SHORT PROBLEM
Repeat, exactly and completely, the material that follows. Omit the pictures.

+++

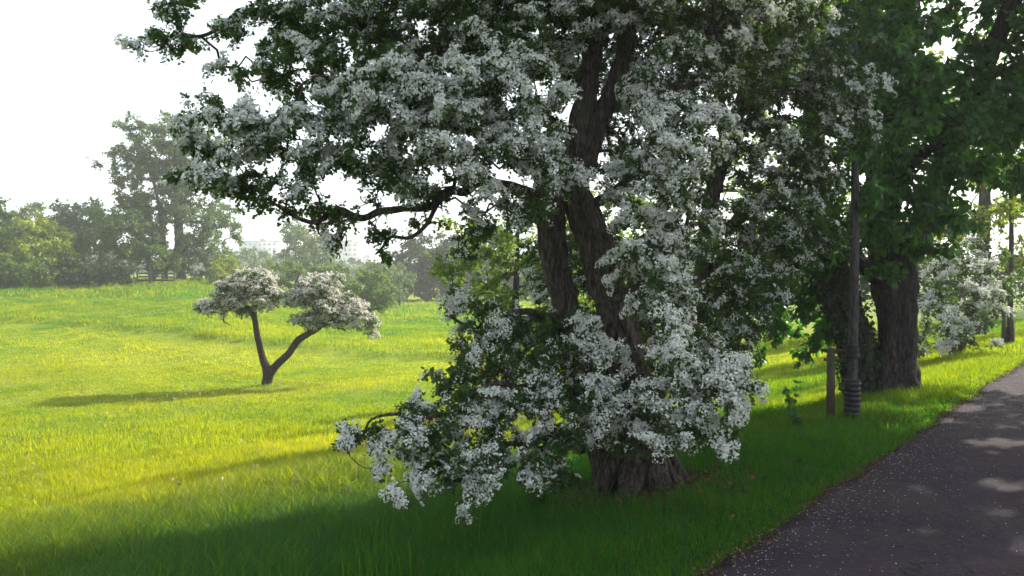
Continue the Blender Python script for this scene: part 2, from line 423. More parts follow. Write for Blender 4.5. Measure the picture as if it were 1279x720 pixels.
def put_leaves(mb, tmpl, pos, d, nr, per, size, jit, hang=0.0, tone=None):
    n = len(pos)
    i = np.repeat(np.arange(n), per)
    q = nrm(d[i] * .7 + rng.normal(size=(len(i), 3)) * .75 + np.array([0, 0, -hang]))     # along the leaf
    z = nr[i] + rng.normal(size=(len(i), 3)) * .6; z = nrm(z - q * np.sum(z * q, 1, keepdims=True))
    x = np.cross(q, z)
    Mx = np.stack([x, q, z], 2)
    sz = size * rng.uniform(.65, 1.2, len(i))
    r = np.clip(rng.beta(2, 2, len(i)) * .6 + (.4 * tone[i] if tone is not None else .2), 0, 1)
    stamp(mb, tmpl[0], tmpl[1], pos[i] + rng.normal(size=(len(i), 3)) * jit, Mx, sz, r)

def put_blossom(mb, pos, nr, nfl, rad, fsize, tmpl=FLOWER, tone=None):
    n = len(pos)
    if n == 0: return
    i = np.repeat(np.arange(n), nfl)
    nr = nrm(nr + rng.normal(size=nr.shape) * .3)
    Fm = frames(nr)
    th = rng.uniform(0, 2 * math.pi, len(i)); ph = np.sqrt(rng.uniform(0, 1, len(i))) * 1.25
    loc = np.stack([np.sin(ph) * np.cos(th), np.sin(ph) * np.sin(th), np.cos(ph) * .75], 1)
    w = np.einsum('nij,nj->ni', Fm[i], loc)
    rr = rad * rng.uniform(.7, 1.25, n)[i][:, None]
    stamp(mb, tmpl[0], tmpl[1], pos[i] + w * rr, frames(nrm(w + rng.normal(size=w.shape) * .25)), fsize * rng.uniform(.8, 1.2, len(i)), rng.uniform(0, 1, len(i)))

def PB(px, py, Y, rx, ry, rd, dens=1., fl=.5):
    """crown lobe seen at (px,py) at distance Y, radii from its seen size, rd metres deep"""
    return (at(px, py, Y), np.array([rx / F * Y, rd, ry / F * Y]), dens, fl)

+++

SOLUTION TO THE PROBLEM
Continue the Blender Python script for this scene: part 2, from line 423. More parts follow. Write for Blender 4.5. Measure the picture as if it were 1279x720 pixels.
def put_leaves(mb, tmpl, pos, d, nr, per, size, jit, hang=0.0, tone=None):
    n = len(pos)
    i = np.repeat(np.arange(n), per)
    q = nrm(d[i] * .7 + rng.normal(size=(len(i), 3)) * .75 + np.array([0, 0, -hang]))     # along the leaf
    z = nr[i] + rng.normal(size=(len(i), 3)) * .6; z = nrm(z - q * np.sum(z * q, 1, keepdims=True))
    x = np.cross(q, z)
    Mx = np.stack([x, q, z], 2)
    sz = size * rng.uniform(.65, 1.2, len(i))
    r = np.clip(rng.beta(2, 2, len(i)) * .6 + (.4 * tone[i] if tone is not None else .2), 0, 1)
    stamp(mb, tmpl[0], tmpl[1], pos[i] + rng.normal(size=(len(i), 3)) * jit, Mx, sz, r)

def put_blossom(mb, pos, nr, nfl, rad, fsize, tmpl=FLOWER, tone=None):
    n = len(pos)
    if n == 0: return
    i = np.repeat(np.arange(n), nfl)
    nr = nrm(nr + rng.normal(size=nr.shape) * .3)
    Fm = frames(nr)
    th = rng.uniform(0, 2 * math.pi, len(i)); ph = np.sqrt(rng.uniform(0, 1, len(i))) * 1.25
    loc = np.stack([np.sin(ph) * np.cos(th), np.sin(ph) * np.sin(th), np.cos(ph) * .75], 1)
    w = np.einsum('nij,nj->ni', Fm[i], loc)
    rr = rad * rng.uniform(.7, 1.25, n)[i][:, None]
    stamp(mb, tmpl[0], tmpl[1], pos[i] + w * rr, frames(nrm(w + rng.normal(size=w.shape) * .25)), fsize * rng.uniform(.8, 1.2, len(i)), rng.uniform(0, 1, len(i)))

def PB(px, py, Y, rx, ry, rd, dens=1., fl=.5):
    """crown lobe seen at (px,py) at distance Y, radii from its seen size, rd metres deep"""
    return (at(px, py, Y), np.array([rx / F * Y, rd, ry / F * Y]), dens, fl)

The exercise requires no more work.